長時間労働の結果、過重労働が生じやすくなると理解すればよいでしょう。

過労死の労災認定基準の見直し
~厚生労働省「脳・心臓疾患の労災認定の基準に関する専門検討会」の報告書

過労死の労災認定に際しては、過労死ラインが主要な判断基準となっています。

ところが、今後は「労働時間以外の業務負荷」がより一層重視される方向で、過労死の労災認定基準が見直されることになります。

労災認定基準の見直しが検討されるに至った経緯

業務による過重負荷を原因とする脳・心臓疾患については、「脳血管疾患及び虚血性心疾患等の認定基準」に基づき労災認定が行われてきました。

しかし、現在は働き方の多様化や職場環境の変化が生じています。

そのため、認定基準の全般について検証・検討が必要となりました。厚生労働省は2020年6月に「脳・心臓疾患の労災認定の基準に関する専門検討会」を立ち上げました。

「長期間の過重業務」の考え方

今回の認定基準見直しの一つの焦点となったのが「長期間の過重業務」の考え方です。
疲労の蓄積をもたらす「労働時間」以外の負荷要因を新たに規定しています。

① 負荷要因の捉え方

  • 休日のない連続勤務
  • 勤務間インターバルが短い業務
  • 身体的負荷を伴う業務

② いわゆる過労死ラインの考え方

  • 「発症前1ヵ月間におおむね100時間又は発症前2ヵ月間ないし6ヵ月間にわたって、1ヵ月当たりおおむね80時間を超える時間外労働が認められる場合は、業務と発症との因果関係が強いと評価できる」

上記の時間外労働に関する時間数の基準(過労死ライン)については、今後も引き続き継続するとしています。

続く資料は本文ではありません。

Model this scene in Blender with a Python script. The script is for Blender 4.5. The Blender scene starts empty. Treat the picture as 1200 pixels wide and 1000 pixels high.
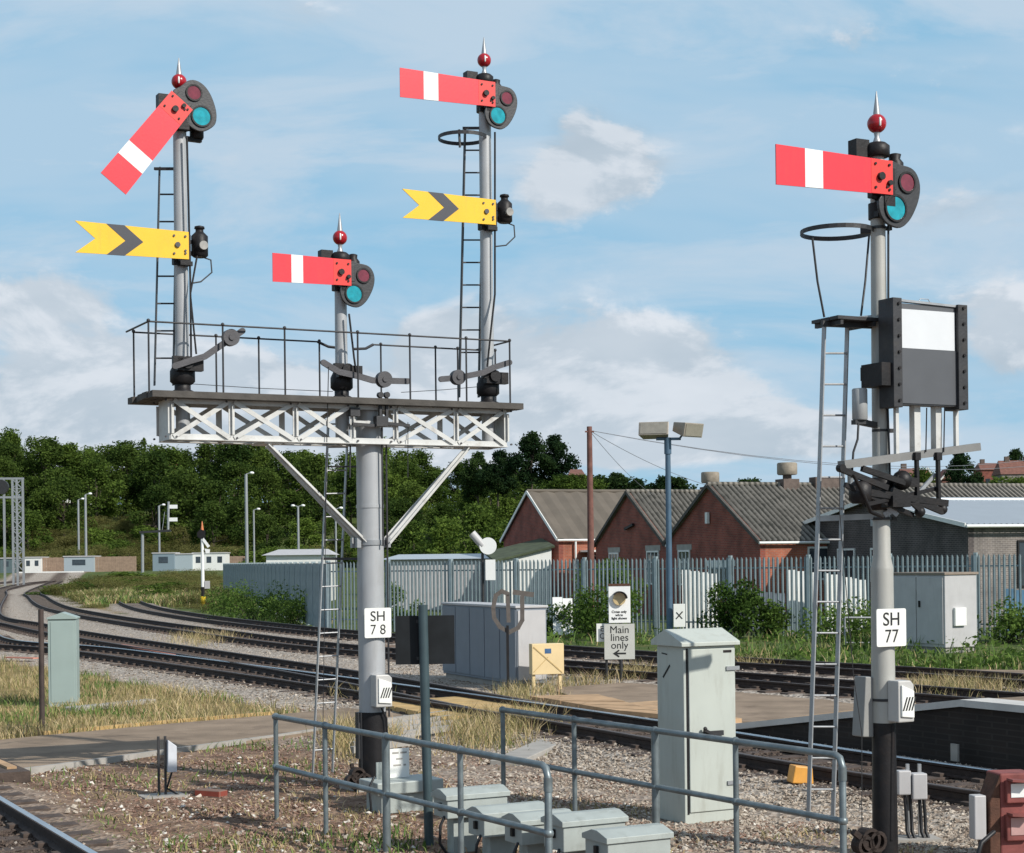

他方で、労働時間のみでは業務と発症との関連性が強いと認められる水準には達しないことがあります。しかし、これに近い時間外労働で、一定の時間外労働以外の負荷(不規則勤務など)があるときには、業務と発症の関連性が強いと評価できることを明示しています。

つまり、過労死ラインの時間数だけをクリアできていたとしても安心することはできないということです。

【参考】厚生労働省>報道・広報>報道発表資料>2021年7月
「脳・心臓疾患の労災認定の基準に関する専門検討会」
・資料1 検討会報告書の概要
・資料2 脳・心臓疾患の労災認定の基準に関する専門検討会報告書

労務管理上の課題

過労死の労災認定基準の見直しについては、正式な改定はまだ先となりそうです。

しかしながら、今後の労災認定では、従業員の勤務形態や就労環境がさらに重視される方針です。
会社として、従業員各人の働き方を総合的に把握することが必要になります。

過労死ラインは、今回は現状維持となる可能性が高いものの、社会的には引き下げが求められています。
2021年5月にはWHOとILOが「週55時間以上の長時間労働で、心疾患や脳卒中のリスクが高まる」との研究結果を公表しています。

また、過労死弁護団全国連絡会議は「過労死ラインを月65時間超に引き下げるべき」との意見書を検討会に提出しています。

長時間労働の是正が課題となっている事業所においては、従業員の働き方、労働時間をいま一度確認し、必要な改善に目を向けてみてはいかがでしょうか。